As a ninth-round pick, Norton’s a low-risk prospect. However, he’s made the most of his skills and worked on developing the style of game that gives him the best chance of making the jump to the professional ranks – hard-nosed, rugged play with an opportunistic goal-scoring touch.


Chad Rau, F, (7th round, 2005)

Rau probably has the greatest upside of any of the Leafs’ collegiate players, which is faint praise indeed as he is considered a long shot to progress to the NHL level. However, he took the collegiate world by storm last season, playing a prominent role on the Colorado College squad with 13 goals and 30 points in 42 games – good enough to earn the club’s rookie-of-the-year award.

This season he has picked up where he left off, averaging almost a point per game, scoring seven goals and adding 13 assists, which has him tied for second in team scoring. Rau has also exhibited a gentlemanly side to his game, displaying his offensive flair while only earning one penalty all season – a solid trade-off as his strong play has forced many opponents to take a penalty on the speedy forward.

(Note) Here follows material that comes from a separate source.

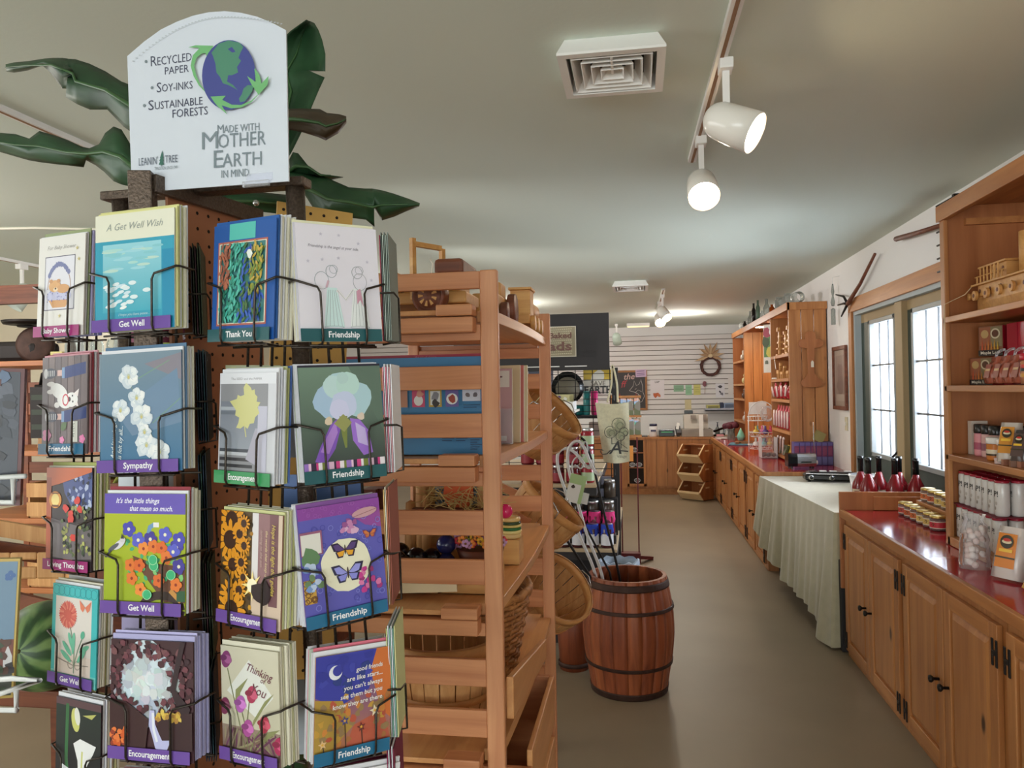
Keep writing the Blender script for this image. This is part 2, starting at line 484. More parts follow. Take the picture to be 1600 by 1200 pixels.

The former USHL rookie of the year has worked diligently at improving his first step and acceleration, but has yet to develop the requisite skills needed to perform at the next level.

Tyler Ruegsegger (6th round, 2006) 

While Rau may have had the most ink spilled about him, it’s Ruegsegger who has exploded during his freshman season with his hometown University of Denver to make a run for the title of Leafs’ best collegiate prospect.

The former top-ranked collegiate prospect in Minnesota combines on-ice prowess with off-ice book smarts. Once named the best all-around student for four consecutive years by his old Shattuck-St. Mary’s squad, Ruegsegger has shown that he’s certainly smart enough to find his way to the net as evidenced by a stunning rookie season that’s seen him perform at almost a point-per-game clip.

Ruegsegger has 25 points in 28 games, paced by 11 goals. He’s also been a force to be reckoned with on the Pioneers’ power play, accounting for four goals with the man advantage. Most impressively Ruegsegger has excelled in even-strength situations, leading the club in plus/minus ratings with a +13 total that’s almost double that of the next closest teammate. 

And although Ruegsegger has performed admirably in the collegiate ranks, there were pre-season questions about his readiness. According to a report in the Denver Post, the Pioneers weren’t sure that he was ready to make the jump straight from the high school ranks to the collegiate game without the traditional sojourn in the USHL. He made the choice not to defer his scholarship and the results speak for themselves.

In essence, hockey is a simple game and as Howie Meeker used to preach, you can’t score if you don’t shoot. Ruegsegger has obviously taken those lessons to heart and is amongst the team leaders in shots, which has been a significant factor in much of his offensive exploits to date. 

Of course, this offensive performance isn’t exactly unprecedented – Ruegsegger’s last two seasons with Shattuck-St. Mary’s saw him net 80 and 89 points. The question was always how this would translate against stiffer competition. So far so good – and, while it’s still early, the Leafs are hoping that they’ve found a diamond in the rough in Denver.

Viktor Stalberg (6th round, 2006)

The hulking winger decided to forgo overtures from the Swedish Elite League to join the collegiate ranks in Vermont, ostensibly to earn greater ice time. And the 21-year-old freshman has made a satisfactory transition to the North American game. 

Fresh from playing on the larger European ice surfaces, Stalberg has used his 6’3, 200-pound frame to his advantage in the smaller North American rinks and he has posted adequate numbers with the Catamounts. In 26 games, Stalberg has racked up five goals and six assists. He’s also amongst the team leaders in penalty minutes and has seen limited time on the power play. 

The decision to come overseas instead of chancing it with the SEL was designed to improve Stalberg’s future prospects. By coming over early, refining his language skills, participating in the Leafs’ prospect camp, and adjusting to the North American game, Stalberg can ease his transition to the professional ranks in the next couple of seasons.